**What to produce:** Repeat exactly the lines from the one containing "Keep writing the" through the one containing "5, .10, .35)", both lines included, please, without any other lines.

**Dataset records:**
+++++

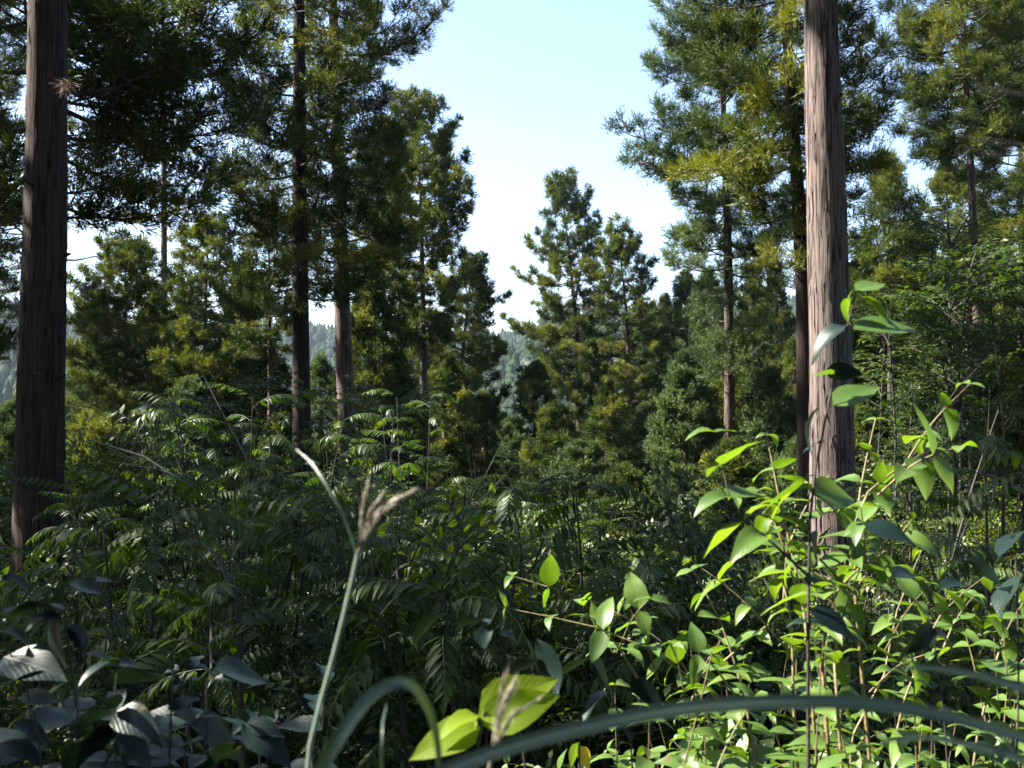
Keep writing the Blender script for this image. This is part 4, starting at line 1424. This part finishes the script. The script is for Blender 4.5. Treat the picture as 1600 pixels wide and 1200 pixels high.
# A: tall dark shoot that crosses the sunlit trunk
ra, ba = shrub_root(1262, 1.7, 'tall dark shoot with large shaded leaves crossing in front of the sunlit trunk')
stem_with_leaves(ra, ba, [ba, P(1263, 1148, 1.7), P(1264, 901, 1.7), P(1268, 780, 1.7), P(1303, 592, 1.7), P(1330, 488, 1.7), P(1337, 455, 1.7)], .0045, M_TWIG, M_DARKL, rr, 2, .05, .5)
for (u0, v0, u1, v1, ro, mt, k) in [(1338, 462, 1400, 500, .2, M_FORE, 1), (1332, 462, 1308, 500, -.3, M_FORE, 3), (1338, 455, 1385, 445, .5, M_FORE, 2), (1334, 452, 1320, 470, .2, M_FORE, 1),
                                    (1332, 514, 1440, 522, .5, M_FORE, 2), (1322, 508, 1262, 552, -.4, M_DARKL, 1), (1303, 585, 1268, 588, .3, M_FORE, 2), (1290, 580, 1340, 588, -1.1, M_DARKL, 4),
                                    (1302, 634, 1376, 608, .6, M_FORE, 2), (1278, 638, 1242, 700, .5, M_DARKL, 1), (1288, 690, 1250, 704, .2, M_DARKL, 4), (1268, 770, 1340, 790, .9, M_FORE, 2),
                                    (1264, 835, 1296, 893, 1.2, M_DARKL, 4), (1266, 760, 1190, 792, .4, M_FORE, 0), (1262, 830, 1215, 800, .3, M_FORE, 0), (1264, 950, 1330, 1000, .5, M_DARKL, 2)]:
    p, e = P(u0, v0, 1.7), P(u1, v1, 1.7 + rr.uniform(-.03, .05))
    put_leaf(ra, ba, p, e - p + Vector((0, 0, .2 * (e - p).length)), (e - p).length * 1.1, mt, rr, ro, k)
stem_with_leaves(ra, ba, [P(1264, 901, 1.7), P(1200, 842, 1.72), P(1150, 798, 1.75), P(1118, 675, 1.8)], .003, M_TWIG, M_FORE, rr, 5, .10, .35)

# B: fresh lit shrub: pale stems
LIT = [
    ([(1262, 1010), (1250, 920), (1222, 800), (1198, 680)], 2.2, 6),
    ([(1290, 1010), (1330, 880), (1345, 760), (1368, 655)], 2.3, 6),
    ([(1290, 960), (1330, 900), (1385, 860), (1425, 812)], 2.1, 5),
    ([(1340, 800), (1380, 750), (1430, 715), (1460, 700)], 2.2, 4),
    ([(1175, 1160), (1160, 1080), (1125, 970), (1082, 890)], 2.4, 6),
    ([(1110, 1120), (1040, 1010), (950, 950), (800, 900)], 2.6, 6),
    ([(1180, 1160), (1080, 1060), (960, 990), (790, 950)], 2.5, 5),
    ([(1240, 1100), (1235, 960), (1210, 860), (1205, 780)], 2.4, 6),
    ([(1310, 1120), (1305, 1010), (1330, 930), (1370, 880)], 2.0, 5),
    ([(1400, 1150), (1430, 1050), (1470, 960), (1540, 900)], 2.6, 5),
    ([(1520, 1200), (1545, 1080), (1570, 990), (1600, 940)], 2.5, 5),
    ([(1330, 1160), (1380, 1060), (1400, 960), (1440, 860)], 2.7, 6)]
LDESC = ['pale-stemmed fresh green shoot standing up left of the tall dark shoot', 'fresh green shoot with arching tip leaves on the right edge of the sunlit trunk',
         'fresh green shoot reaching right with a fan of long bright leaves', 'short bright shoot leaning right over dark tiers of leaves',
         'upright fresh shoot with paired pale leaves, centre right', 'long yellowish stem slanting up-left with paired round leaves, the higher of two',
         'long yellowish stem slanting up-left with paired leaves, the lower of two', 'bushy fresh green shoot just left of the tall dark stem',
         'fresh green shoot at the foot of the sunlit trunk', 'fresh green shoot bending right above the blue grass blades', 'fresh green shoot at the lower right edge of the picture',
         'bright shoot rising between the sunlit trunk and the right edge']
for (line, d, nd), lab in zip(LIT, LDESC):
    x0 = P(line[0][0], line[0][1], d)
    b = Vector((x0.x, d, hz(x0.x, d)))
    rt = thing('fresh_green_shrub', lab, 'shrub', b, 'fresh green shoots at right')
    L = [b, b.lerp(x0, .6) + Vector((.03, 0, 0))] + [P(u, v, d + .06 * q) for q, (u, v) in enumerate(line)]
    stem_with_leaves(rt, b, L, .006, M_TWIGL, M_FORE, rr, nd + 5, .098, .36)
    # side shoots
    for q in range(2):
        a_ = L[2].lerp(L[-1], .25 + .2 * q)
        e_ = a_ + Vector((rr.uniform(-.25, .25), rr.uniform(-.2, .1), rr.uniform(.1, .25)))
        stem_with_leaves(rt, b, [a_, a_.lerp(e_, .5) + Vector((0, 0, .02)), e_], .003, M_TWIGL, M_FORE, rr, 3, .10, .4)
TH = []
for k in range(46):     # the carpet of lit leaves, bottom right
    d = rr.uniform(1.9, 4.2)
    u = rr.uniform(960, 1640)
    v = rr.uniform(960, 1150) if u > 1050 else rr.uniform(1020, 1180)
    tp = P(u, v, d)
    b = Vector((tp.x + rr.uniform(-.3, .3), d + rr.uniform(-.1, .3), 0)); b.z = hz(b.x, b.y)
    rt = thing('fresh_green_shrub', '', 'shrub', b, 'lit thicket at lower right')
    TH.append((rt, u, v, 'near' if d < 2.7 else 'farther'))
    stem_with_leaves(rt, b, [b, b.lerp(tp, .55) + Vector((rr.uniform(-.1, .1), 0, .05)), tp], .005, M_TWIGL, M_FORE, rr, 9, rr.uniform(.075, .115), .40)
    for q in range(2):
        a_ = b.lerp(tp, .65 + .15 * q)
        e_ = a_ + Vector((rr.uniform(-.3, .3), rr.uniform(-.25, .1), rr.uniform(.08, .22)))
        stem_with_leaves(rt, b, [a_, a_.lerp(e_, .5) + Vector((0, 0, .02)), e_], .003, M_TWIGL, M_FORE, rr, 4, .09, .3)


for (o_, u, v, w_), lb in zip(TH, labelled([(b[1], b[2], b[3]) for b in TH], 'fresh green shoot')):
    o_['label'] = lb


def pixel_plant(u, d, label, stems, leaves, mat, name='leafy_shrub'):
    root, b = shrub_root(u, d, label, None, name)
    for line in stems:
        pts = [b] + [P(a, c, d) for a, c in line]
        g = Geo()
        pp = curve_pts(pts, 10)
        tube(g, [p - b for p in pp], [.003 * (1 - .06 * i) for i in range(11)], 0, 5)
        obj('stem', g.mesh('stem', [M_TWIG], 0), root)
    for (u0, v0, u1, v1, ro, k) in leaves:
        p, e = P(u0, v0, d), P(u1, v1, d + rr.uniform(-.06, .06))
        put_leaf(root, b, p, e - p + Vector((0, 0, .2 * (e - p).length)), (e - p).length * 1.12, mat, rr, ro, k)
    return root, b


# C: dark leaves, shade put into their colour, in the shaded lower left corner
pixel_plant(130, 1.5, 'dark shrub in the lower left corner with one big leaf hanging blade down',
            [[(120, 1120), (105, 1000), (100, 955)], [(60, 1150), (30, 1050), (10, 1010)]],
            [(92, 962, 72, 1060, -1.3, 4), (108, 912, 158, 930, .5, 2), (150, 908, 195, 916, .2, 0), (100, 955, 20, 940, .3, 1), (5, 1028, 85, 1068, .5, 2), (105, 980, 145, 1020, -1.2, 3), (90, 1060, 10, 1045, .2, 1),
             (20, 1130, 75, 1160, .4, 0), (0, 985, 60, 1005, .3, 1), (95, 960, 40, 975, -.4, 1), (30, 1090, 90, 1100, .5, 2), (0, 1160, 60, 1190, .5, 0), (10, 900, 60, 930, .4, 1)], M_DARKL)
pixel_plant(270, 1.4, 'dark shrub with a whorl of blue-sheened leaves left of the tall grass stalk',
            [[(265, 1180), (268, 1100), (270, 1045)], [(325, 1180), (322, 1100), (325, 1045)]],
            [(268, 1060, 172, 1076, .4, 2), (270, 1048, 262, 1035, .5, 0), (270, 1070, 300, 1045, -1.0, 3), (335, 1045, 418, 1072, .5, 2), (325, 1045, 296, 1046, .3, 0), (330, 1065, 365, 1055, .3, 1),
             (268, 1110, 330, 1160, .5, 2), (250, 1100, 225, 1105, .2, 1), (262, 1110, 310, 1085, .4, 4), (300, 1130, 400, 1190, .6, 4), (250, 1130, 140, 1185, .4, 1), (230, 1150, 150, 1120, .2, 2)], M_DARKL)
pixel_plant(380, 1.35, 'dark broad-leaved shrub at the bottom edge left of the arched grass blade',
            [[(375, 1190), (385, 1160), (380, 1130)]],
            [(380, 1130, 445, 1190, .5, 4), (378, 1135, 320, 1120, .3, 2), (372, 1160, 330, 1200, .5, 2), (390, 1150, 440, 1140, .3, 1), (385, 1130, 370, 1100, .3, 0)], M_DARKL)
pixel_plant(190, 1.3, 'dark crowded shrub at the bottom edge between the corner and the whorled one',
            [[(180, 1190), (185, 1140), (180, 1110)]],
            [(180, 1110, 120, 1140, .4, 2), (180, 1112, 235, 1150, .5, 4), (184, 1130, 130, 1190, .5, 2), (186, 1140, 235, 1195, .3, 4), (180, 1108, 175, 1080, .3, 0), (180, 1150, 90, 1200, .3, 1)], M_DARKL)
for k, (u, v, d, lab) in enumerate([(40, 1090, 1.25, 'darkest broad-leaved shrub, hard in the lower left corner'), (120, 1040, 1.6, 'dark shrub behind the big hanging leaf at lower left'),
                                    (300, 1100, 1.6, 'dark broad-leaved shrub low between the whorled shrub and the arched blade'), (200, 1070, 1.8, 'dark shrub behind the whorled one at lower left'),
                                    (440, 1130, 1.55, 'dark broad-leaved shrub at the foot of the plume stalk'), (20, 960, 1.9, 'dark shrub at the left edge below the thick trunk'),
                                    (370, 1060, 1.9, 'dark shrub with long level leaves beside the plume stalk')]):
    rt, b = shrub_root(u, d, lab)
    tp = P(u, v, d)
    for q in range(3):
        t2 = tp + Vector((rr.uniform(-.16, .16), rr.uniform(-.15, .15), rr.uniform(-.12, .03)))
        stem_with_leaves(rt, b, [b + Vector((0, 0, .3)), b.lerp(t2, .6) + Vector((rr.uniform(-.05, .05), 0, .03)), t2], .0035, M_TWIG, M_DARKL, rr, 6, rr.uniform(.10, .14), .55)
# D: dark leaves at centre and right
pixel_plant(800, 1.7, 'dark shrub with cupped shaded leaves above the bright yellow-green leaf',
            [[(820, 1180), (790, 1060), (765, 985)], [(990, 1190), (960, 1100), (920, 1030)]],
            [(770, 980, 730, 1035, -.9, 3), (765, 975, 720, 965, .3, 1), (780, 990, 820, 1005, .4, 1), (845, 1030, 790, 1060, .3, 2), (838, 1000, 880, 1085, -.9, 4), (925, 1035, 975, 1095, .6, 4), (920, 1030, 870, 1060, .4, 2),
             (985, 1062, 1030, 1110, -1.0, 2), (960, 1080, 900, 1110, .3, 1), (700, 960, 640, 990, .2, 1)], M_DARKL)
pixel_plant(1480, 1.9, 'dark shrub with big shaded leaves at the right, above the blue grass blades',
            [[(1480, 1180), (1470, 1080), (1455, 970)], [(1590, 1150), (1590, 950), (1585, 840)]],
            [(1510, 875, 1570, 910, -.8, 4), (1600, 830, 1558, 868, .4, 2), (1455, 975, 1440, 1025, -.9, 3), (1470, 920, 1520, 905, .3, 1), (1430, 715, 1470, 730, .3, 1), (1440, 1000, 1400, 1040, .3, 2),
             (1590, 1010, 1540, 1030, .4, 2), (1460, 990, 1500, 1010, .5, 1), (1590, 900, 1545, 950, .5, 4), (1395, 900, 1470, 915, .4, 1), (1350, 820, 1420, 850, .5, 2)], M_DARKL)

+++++

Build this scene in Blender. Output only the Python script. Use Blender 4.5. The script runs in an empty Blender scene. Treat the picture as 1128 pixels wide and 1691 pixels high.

+++++

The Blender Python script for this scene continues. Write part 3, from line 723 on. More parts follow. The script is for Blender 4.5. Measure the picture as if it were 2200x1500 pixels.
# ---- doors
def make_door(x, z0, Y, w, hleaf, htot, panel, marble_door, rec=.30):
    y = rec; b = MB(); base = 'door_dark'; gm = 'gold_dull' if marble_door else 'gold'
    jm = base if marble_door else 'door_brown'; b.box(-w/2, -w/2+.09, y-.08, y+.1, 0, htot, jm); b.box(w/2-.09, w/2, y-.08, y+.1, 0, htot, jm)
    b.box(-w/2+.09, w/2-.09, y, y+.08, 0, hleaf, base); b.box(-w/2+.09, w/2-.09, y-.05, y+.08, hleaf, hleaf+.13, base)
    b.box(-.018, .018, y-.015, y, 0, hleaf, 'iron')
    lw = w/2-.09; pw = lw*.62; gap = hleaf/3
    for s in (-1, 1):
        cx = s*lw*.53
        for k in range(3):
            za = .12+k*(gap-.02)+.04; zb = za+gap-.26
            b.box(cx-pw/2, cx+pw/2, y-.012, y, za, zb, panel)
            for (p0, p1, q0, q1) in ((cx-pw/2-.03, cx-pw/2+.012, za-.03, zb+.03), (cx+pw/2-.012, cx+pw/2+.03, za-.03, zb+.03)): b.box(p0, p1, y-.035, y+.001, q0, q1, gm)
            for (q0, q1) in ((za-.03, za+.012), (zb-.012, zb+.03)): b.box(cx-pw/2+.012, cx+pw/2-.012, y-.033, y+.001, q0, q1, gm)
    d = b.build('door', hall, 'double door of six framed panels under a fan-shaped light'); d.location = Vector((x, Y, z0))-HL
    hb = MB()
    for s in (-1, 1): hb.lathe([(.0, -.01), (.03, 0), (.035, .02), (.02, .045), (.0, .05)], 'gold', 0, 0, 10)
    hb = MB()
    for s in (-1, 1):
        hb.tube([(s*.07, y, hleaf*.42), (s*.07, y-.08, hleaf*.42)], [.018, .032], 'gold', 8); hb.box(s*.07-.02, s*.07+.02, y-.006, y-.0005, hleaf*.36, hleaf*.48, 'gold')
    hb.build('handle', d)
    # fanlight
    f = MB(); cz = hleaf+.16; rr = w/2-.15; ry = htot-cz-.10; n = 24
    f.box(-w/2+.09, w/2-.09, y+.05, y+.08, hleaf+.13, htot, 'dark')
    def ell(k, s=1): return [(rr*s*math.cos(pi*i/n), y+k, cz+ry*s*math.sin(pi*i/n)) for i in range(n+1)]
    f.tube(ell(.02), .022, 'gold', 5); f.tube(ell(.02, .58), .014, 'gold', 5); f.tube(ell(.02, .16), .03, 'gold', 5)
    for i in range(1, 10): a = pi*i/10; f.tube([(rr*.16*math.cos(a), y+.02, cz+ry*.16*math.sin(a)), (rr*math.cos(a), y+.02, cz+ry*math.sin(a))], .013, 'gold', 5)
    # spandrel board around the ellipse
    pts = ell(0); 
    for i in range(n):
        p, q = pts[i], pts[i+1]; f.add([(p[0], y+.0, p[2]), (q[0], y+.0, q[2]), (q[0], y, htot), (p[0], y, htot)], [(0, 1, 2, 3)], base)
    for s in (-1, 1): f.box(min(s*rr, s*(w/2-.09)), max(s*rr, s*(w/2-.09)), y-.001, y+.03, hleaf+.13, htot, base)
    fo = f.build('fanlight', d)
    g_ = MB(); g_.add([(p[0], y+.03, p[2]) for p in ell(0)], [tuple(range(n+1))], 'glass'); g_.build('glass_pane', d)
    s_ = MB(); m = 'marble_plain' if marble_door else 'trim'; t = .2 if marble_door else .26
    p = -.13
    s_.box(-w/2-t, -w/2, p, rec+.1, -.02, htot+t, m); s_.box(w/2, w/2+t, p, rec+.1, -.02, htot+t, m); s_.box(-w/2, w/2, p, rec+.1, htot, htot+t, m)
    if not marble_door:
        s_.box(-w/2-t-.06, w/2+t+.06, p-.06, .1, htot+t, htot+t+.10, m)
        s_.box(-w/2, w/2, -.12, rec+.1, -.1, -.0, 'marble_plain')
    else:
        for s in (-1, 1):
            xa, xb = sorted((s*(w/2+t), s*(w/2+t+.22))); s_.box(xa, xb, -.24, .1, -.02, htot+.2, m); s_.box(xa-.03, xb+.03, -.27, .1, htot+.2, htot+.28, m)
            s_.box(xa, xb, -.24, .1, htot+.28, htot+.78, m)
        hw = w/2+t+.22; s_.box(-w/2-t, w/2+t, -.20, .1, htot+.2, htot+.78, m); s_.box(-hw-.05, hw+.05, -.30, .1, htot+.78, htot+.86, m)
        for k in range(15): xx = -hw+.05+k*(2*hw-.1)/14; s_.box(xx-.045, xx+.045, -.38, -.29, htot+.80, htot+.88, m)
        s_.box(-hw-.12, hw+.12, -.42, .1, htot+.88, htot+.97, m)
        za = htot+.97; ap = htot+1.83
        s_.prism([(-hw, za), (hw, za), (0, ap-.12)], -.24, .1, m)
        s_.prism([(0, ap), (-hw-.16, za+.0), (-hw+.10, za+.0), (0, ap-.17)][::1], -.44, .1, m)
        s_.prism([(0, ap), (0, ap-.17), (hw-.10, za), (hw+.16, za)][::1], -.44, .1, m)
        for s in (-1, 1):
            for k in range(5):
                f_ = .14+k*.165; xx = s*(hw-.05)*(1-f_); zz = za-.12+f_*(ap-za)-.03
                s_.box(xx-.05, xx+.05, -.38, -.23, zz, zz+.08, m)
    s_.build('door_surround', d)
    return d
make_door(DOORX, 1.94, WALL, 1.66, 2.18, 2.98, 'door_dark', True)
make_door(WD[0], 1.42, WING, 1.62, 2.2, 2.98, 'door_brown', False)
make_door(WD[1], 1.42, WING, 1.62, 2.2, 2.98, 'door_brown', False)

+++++

**The completed task:**
Keep writing the Blender script for this image. This is part 4, starting at line 1424. This part finishes the script. The script is for Blender 4.5. Treat the picture as 1600 pixels wide and 1200 pixels high.
# A: tall dark shoot that crosses the sunlit trunk
ra, ba = shrub_root(1262, 1.7, 'tall dark shoot with large shaded leaves crossing in front of the sunlit trunk')
stem_with_leaves(ra, ba, [ba, P(1263, 1148, 1.7), P(1264, 901, 1.7), P(1268, 780, 1.7), P(1303, 592, 1.7), P(1330, 488, 1.7), P(1337, 455, 1.7)], .0045, M_TWIG, M_DARKL, rr, 2, .05, .5)
for (u0, v0, u1, v1, ro, mt, k) in [(1338, 462, 1400, 500, .2, M_FORE, 1), (1332, 462, 1308, 500, -.3, M_FORE, 3), (1338, 455, 1385, 445, .5, M_FORE, 2), (1334, 452, 1320, 470, .2, M_FORE, 1),
                                    (1332, 514, 1440, 522, .5, M_FORE, 2), (1322, 508, 1262, 552, -.4, M_DARKL, 1), (1303, 585, 1268, 588, .3, M_FORE, 2), (1290, 580, 1340, 588, -1.1, M_DARKL, 4),
                                    (1302, 634, 1376, 608, .6, M_FORE, 2), (1278, 638, 1242, 700, .5, M_DARKL, 1), (1288, 690, 1250, 704, .2, M_DARKL, 4), (1268, 770, 1340, 790, .9, M_FORE, 2),
                                    (1264, 835, 1296, 893, 1.2, M_DARKL, 4), (1266, 760, 1190, 792, .4, M_FORE, 0), (1262, 830, 1215, 800, .3, M_FORE, 0), (1264, 950, 1330, 1000, .5, M_DARKL, 2)]:
    p, e = P(u0, v0, 1.7), P(u1, v1, 1.7 + rr.uniform(-.03, .05))
    put_leaf(ra, ba, p, e - p + Vector((0, 0, .2 * (e - p).length)), (e - p).length * 1.1, mt, rr, ro, k)
stem_with_leaves(ra, ba, [P(1264, 901, 1.7), P(1200, 842, 1.72), P(1150, 798, 1.75), P(1118, 675, 1.8)], .003, M_TWIG, M_FORE, rr, 5, .10, .35)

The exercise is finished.